Im Mai 1956, sieben Jahre nach Gründung der Bundesrepublik, brach Theodor Heuss zu seinem ersten Staatsbesuch ins Ausland auf. Das Auswärtige Amt hatte für den Bundespräsident ein Ziel gewählt, bei dem der neue Glanz, der im Wirtschaftswunder aufblühenden Bundesrepublik nicht allzu sehr von den Lasten der Vergangenheit überschattet werden sollte: Griechenland. "Glücklicherweise" seien die "Begebenheiten aus der Zeit der deutschen Besetzung" durch die Grausamkeiten des Bürgerkriegs "überdeckt", der in Griechenland von 1946 bis 49 geführt worden war, freuten sich die Beamten des Auswärtigen Amtes in einem Memorandum für das Staatsoberhaupt.
Dieses frühe Glück der deutsch-griechischen Beziehungen ist verflogen. Die neue Regierung in Athen reklamiert, dass es historische Rechnungen gebe, die noch nicht beglichen sind. Viele der Anhänger von Alexis Tsipras Syriza-Bewegung stehen gedanklich, manche auch biografisch in der Tradition der Partisanen, die in den 40er-Jahren gegen die deutsche Besatzung kämpften.
Reparationsleistungen an Griechenland in der Nachkriegszeit
Zugleich aber hat Deutschland in der Nachkriegszeit durchaus Reparationsleistungen an Griechenland gezahlt. Wie mit zahlreichen anderen Staaten, die während des Zweiten Weltkrieges Opfer deutscher Gewalt waren, schloss die Bundesrepublik mit Griechenland 1960 ein sogenanntes Globalabkommen in dem die Zahlung von 115 Millionen Deutsche Mark vereinbart wurde, die an Opfer der Wehrmachtsverbrechen verteilt werden sollten. Damit - so bestätigte die griechische Regierung damals - seien alle mit dem Thema verbundenen Ansprüche abschließend geregelt.

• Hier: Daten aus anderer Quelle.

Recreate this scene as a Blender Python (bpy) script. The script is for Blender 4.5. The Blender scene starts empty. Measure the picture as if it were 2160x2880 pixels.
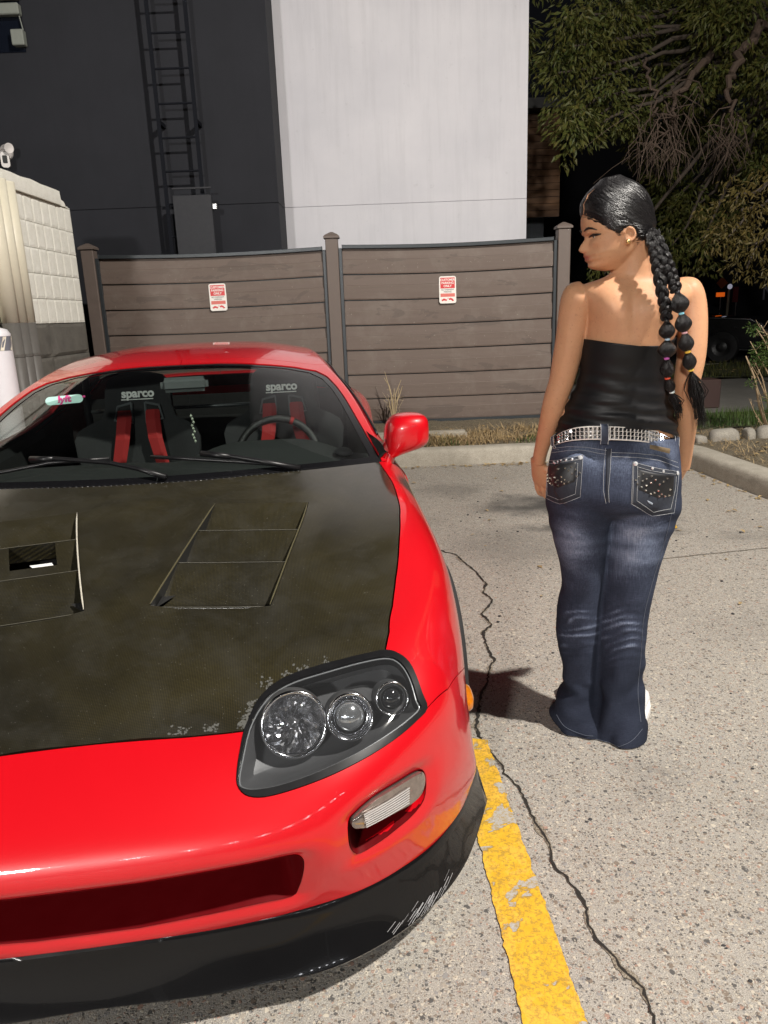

Auch der 2-plus-4-Vertrag über die deutsche Wiedervereinigung, der jetzt von der Bundesregierung immer wieder angeführt wird, enthält eine Klausel, mit der das Reparationsthema abgeschlossen werden sollte. Griechenland hat den Vertrag zwar nicht selbst unterschrieben, jedoch im Rahmen einer OSZE-Charta seine Zustimmung dazu erteilt.
Zwangsanleihen von 1942
Eine andere Rechtslage könnte sich mit Blick auf die Zwangsanleihe ergeben, die die deutsche Besatzungsmacht 1942 aus der griechischen Staatskasse entnahm. Dass sich Besatzer vom eroberten Land ihre Besatzungskosten bezahlen lassen, steht zwar im Einklang mit der Haager Landkriegsordnung. Das NS-Regime aber ließ sich von der griechischen Staatsbank mehr überweisen - und gestand das selbst zu. Auf knapp 500 Millionen Reichsmark berechneten die Nationalsozialisten die Rückzahlungsansprüche Griechenlands, die nach dem Krieg beglichen werden sollten.
Könnte Griechenland zumindest diesen Betrag - nach heutigem Wert und verzinst mehrere Milliarden Euro - nun gerichtlich eintreiben, etwa durch die Pfändung eines Goethe Instituts in Athen oder Thessaloniki?
Der Internationale Gerichtshof in Den Haag hat 2012 in einem Rechtsstreit zwischen Deutschland und Italien solche Pfändungen zwischen Staaten untersagt. Auch Griechenland war dem Verfahren beigetreten. Damals allerdings ging es um Ansprüche individueller Wehrmachtsopfer und in ihrer Nachfahren in Italien. Der Streit um die Zwangsanleihe dagegen könnte als zwischenstaatliche Kreditvereinbarung angesehen werden, die anders zu beurteilen ist. Darauf hat auch der Wissenschaftliche Dienst des Bundestages in einem Gutachten hingewiesen. Griechenland müsste sich erneut an den Internationalen Gerichtshof wenden, um die Frage zu klären.